Hi Mr. Wyalusing Jim.  I'll try to jump in here, though I think you are so close to your answer that you need practically no help.  It looks as if you know that the reported production of your well is a VOLUME report, in mcf's  initially of WHAT no one knows - not even whether it's apples or oranges.  Just a volume of "something".  Honestly, it could be methane, methane and some longe-chained hydrocarbon mixture, some mixed inert gases, and maybe even just some "Hot Air".

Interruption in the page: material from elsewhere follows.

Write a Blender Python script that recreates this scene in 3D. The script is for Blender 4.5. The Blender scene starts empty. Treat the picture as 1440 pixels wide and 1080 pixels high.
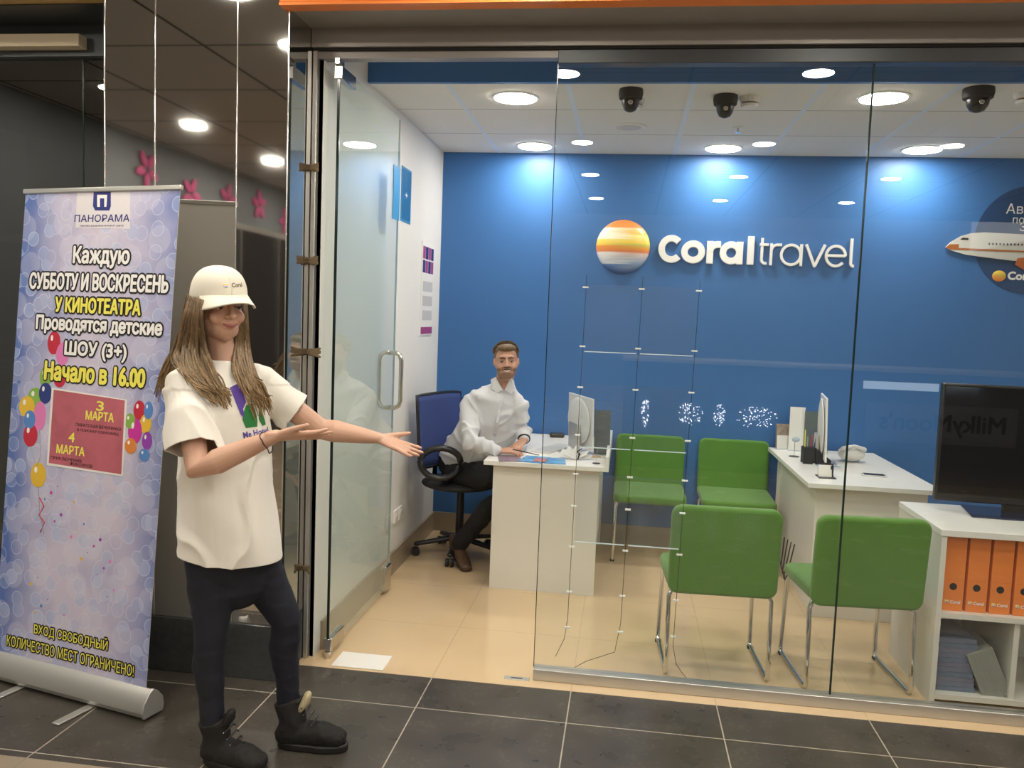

So that the buyer is paying for some known energy content, (assuming chained hydrocarbon rejection - meaning let's leave the bits of ethane, propane, etc. in the sale item and price), the gasco analyzes a sample of your well's output and determines that you have "gas" (lucky for you -- it's worth more than hot air) with an energy content of 1030 btu/cf. They will THEN be able to sell it as such, and give you your royalty based on:

 

Wellhead Volume (cf) of Gas Produced (energy content unknown initially)  X  Energy Content Lab Test Determined/cf

 

So it's not Apples to Oranges as much as Unknown being determined and then priced accordingly.

 

Hope I answered your math question.  If not, perhaps take another run at the question.

 

 

So, it's sounding like the landowner ends up having to trust the O & G Company's lab in determining what constitutes the Natural Gas Liquid component of the recovered resource and then in turn what the landowner ends up getting paid for.

Pretty hard to audit that unless you have your own lab - and not many landowners that I know do !

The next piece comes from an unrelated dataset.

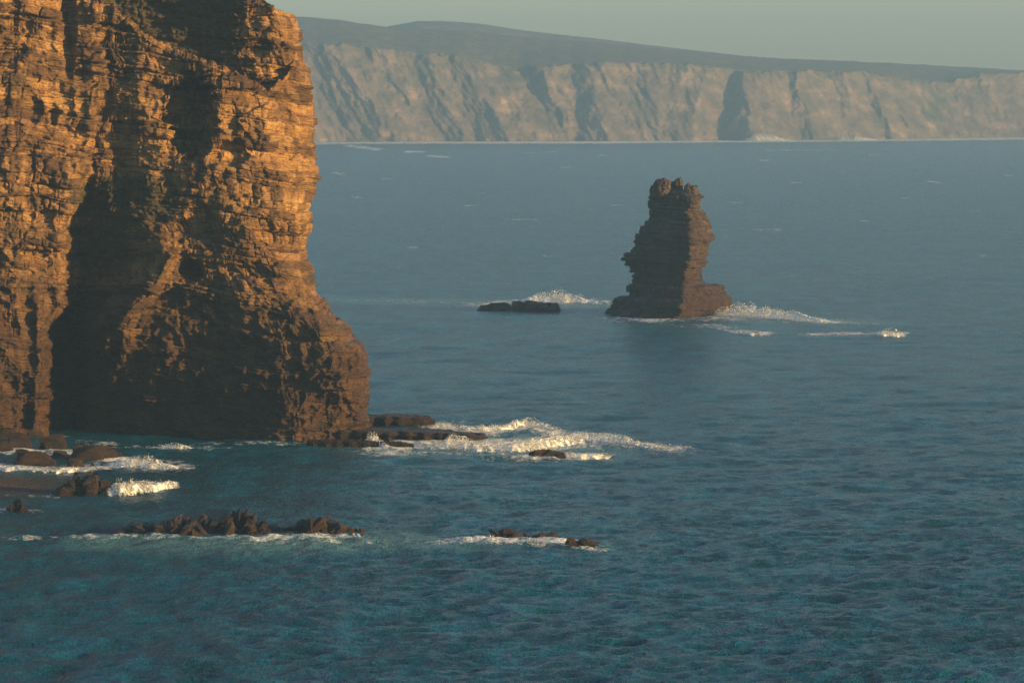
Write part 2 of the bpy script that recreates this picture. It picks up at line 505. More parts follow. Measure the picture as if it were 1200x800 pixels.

Oh me oh my - cynical me !

I would guess it's certainly possible.

What would it take ?

Money ?  How much ?

Expertise.

Time.

I guess a landowner would trust the lab that he / she hires over the G & O Company lab.

But, would the G & O Company trust the landowner's lab ?

Would it end up in court ?

I would bet that it would.

That's the problem with these things every time you turn the page you find a new can of worms to deal with !

 

one thing farmer john.

we do know almost exactly what the gas leaving our wellpad consists  of.

at the wellhead, the gas contains approximately 3% ethane and insignificant amounts of other ngls, thus at the wellhead, it has approximately 1030.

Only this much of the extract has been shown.